IN DEPTH: The great offshore debate

Recharge editor-in-chief Ben Backwell hosted a top-level panel of offshore wind developers and turbine manufacturers at RenewableUK’s Global Offshore Wind 2014 conference last month.

In keeping with the rest of the conference, there was an air of confidence among the participants, although one that was based on a more sober assessment of the size of the market over the next decade than in previous years.

Here are some edited highlights from the session.

JULIAN BROWN, Areva UK country manager

“We have passed the hormonal stage, leaving university and thinking of the ‘real grown-up world’. We can expect a more mature industry and I think we are now clear about what the pipeline to 2020 is.

“I would guess that the UK is capable of delivering 1.5GW a year; two years ago I would have said a much larger number than that. What we need is competition so we can drive down costs, seeing how consolidation is naturally happening.”

JONATHAN COLE, Iberdrola’s managing director for offshore wind

“I think we are in great shape as an industry, and think we always have been. We are now at 4GW in the UK; that’s going to put the UK at a 10GW market by 2020. So if you are in the UK, I think the future looks fantastic for developers, for regulators, for governments.

“We still need to be sustainable, self-funded. [We] need to be cutting costs dramatically, and I think that if we do not cut costs by 30% by 2020, there isn’t a future beyond 2020.

“I think the market is going to continue to be utility-led, because of the size of the projects. At some stage there will be other investors coming in and we will see capital coming from other sources, but I don’t see this market run by IPPs [independent power producers]. It would take more than £100m [$170m] before you even make an investment decision — that can only be stomached by big utilities.

“So that’s why I think big utilities will continue to build the markets, and supply chains will feed into that, and investors will come into that. I don’t see that changing.

“I think the turbine market is becoming more competitive; to be honest, it wasn’t until now. This is a great thing. It is getting to a stage where we have the right level of competitiveness.

“We would expect to see three or four big turbine-manufacturing players in the European market.”

MICHAEL HANNIBAL, Siemens Offshore Wind chief executive

“What we [Siemens] have seen is that predictability is an enabler for things, and uncertainty is definitely the killer of making things happen, so it is really about creating clarity and predictability, and we have said that for many years.

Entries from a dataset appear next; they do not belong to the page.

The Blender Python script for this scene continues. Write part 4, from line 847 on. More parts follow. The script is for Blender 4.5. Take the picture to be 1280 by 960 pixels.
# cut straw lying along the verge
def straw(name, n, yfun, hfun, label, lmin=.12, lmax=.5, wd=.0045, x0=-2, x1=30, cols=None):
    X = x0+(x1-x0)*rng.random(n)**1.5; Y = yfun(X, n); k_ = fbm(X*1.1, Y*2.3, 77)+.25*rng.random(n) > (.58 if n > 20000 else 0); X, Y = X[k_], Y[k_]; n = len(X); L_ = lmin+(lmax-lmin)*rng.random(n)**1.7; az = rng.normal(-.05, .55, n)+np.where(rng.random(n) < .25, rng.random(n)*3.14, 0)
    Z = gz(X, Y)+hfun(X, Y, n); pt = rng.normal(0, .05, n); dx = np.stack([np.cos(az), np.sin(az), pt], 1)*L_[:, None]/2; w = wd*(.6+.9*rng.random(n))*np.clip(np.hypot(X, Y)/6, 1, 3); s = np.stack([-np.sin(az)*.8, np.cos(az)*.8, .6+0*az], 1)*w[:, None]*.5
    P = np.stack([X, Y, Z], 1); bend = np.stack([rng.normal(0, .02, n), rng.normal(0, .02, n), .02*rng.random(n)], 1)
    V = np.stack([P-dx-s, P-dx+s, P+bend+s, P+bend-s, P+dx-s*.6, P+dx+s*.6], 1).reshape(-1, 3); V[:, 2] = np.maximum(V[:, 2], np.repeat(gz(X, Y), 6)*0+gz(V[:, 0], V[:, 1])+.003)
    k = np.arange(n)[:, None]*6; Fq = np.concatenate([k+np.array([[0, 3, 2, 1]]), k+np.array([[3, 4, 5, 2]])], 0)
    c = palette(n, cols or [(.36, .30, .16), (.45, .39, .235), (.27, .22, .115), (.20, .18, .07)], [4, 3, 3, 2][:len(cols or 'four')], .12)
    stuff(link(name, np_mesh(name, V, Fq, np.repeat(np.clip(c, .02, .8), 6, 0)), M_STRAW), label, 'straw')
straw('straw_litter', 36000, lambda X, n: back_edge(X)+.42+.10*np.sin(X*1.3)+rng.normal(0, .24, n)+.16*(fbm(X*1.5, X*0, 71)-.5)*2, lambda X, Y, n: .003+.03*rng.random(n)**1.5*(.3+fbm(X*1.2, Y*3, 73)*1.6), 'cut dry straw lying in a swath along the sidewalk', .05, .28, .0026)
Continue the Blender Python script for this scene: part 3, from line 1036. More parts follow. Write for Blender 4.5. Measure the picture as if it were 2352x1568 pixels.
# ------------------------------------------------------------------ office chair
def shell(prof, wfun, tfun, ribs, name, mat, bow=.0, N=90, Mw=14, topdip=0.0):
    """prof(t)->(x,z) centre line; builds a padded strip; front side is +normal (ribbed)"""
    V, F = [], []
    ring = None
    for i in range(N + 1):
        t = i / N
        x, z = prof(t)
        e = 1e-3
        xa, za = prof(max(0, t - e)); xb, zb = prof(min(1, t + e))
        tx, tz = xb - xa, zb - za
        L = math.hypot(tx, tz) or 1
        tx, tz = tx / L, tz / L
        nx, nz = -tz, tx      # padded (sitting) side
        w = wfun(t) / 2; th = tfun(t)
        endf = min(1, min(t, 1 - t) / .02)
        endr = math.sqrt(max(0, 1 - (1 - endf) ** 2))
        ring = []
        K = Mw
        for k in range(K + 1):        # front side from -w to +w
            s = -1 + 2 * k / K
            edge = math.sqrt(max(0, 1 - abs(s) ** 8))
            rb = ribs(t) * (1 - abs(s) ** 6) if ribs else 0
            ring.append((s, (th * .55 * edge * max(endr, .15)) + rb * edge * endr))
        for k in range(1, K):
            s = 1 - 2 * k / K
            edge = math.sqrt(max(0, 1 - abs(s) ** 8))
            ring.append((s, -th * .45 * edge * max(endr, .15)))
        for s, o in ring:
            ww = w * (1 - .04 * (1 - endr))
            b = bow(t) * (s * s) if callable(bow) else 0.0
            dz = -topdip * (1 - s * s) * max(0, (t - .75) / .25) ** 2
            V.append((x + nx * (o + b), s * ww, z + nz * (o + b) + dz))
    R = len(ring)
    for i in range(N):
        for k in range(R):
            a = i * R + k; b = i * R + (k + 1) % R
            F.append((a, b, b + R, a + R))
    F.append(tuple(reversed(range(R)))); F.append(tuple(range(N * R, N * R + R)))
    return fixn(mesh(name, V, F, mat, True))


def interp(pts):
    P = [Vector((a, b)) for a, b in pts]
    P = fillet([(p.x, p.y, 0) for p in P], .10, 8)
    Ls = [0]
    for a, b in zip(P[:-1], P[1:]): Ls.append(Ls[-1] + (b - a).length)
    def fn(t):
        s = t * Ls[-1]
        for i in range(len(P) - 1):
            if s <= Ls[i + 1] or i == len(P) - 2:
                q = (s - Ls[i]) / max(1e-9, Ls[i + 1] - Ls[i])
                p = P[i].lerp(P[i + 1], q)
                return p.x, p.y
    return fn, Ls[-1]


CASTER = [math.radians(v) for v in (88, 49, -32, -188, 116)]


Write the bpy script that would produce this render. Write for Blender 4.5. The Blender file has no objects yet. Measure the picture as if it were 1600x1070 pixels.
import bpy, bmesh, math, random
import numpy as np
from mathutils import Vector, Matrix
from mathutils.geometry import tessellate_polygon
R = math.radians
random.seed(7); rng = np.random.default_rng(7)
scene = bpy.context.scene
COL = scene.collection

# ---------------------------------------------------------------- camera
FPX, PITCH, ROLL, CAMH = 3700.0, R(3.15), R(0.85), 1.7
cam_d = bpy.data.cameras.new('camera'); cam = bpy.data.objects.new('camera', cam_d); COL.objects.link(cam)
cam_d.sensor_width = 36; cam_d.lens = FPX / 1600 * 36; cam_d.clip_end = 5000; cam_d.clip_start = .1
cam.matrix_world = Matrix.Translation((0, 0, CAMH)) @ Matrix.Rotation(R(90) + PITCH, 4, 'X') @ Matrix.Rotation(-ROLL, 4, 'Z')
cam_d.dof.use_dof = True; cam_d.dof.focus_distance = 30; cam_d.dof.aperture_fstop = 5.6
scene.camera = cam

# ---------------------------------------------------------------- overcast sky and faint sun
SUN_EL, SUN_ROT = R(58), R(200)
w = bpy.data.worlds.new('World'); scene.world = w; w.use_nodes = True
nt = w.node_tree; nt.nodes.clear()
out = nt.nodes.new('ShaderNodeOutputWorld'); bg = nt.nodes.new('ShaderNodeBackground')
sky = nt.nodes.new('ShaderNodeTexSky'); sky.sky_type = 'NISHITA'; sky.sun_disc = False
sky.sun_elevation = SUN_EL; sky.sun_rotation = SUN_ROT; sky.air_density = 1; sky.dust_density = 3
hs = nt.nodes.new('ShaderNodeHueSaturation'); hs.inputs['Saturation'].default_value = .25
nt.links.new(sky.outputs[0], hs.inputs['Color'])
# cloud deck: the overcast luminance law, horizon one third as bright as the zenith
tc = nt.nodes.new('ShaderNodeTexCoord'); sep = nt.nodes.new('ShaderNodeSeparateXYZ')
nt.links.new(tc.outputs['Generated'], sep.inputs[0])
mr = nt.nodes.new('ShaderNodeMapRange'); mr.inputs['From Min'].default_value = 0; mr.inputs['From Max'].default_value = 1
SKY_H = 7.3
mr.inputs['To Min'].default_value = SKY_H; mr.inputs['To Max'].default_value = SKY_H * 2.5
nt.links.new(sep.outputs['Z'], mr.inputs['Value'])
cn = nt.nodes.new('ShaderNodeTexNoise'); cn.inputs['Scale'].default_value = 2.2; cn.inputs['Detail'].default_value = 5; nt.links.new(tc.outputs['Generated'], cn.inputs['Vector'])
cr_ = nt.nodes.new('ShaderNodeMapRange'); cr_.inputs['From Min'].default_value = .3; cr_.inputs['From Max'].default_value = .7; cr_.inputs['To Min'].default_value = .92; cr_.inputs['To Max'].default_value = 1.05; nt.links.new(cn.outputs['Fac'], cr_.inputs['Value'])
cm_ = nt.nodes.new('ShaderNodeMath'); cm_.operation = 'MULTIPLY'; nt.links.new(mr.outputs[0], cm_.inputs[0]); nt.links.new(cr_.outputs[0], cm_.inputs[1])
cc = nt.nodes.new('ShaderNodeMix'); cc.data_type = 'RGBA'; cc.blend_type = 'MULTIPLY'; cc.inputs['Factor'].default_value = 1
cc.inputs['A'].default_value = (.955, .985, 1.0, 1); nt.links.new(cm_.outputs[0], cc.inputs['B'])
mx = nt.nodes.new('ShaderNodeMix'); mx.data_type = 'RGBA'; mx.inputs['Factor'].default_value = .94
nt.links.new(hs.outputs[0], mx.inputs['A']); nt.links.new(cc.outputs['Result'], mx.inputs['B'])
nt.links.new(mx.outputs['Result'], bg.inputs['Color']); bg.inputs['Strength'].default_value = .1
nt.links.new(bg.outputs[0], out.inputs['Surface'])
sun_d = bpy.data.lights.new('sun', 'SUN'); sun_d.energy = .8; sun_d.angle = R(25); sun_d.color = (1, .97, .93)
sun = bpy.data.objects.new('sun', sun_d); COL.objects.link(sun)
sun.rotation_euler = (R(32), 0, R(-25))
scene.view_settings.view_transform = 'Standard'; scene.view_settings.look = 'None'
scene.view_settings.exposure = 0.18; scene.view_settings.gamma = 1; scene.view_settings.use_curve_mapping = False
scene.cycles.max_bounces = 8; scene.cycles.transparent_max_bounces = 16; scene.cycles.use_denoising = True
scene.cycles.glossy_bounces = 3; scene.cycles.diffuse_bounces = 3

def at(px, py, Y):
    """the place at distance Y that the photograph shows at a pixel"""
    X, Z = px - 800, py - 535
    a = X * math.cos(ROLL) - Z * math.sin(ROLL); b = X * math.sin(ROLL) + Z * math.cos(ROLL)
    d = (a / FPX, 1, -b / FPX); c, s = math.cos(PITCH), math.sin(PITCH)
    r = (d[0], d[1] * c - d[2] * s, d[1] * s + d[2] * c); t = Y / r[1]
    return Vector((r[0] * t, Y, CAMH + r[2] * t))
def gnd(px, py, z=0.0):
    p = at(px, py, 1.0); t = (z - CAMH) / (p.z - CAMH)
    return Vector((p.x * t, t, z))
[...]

“Siemens is in good shape, but from the developers, there is something about the timing that has to be improved further, and what we need now is to talk about the issues with costs and how to bring them down.

“Offshore wind will be competitive in the near future — we only have to look at all the jobs it’s creating and the results it has so far. I hope the UK market will be larger than 1.5GW a year. It is still the leading market, so it just needs to be more predictable, because it is clear that the size of the turbines we have today will go up, but for that, we need further investors."

MASATO YAMADA, MHI-Vestas chief strategy officer

"My company is just ten weeks old, but I watched from the outside for a long time. Opportunities are lower than expected but the market is still attractive for us. Uncertainty is an issue, but the biggest challenge for us is the establishment of our company. We try to be a good competitor for Siemens.

“It’s not our primary business, but we have the ability to bring together finance for big offshore wind projects if we need to.

“We are looking actively at manufacturing sites in the UK, although no decision has been made.”

CHARLES HENDRY, Forewind chairman and ex-UK energy minister

“There is still some detail to be sorted out, but the [UK’s market] structure is in place and the agreement on the structure is not going to be changed for many years to come.

“I think that people can assume that it is here to stay. The level of ambition has to be linked to the ability to make it happen. And if cost comes down, then we have every reason to think that the ambition can be much greater than the 1.5GW a year.

“The scale of the projects coming forward is enormous.

“We have been taken by surprise by the way costs have come down, and we’ve seen bigger changes there than we have expected. A lot of it is about the installation time and the ability to maintain the turbines at sea in much shorter windows than was previously the case.

“[Forewind participants] Statkraft and Statoil have enormous enthusiasm for the UK market. It costs around £100m to get 4GW in the planning procedures [the size of the first phase at Forewind’s Dogger Bank project], which shows the amount of work that needs to be done at that stage. It will cost another significant amount to get it to the investment decision.

“These are companies with expertise and can show us the way to do it.”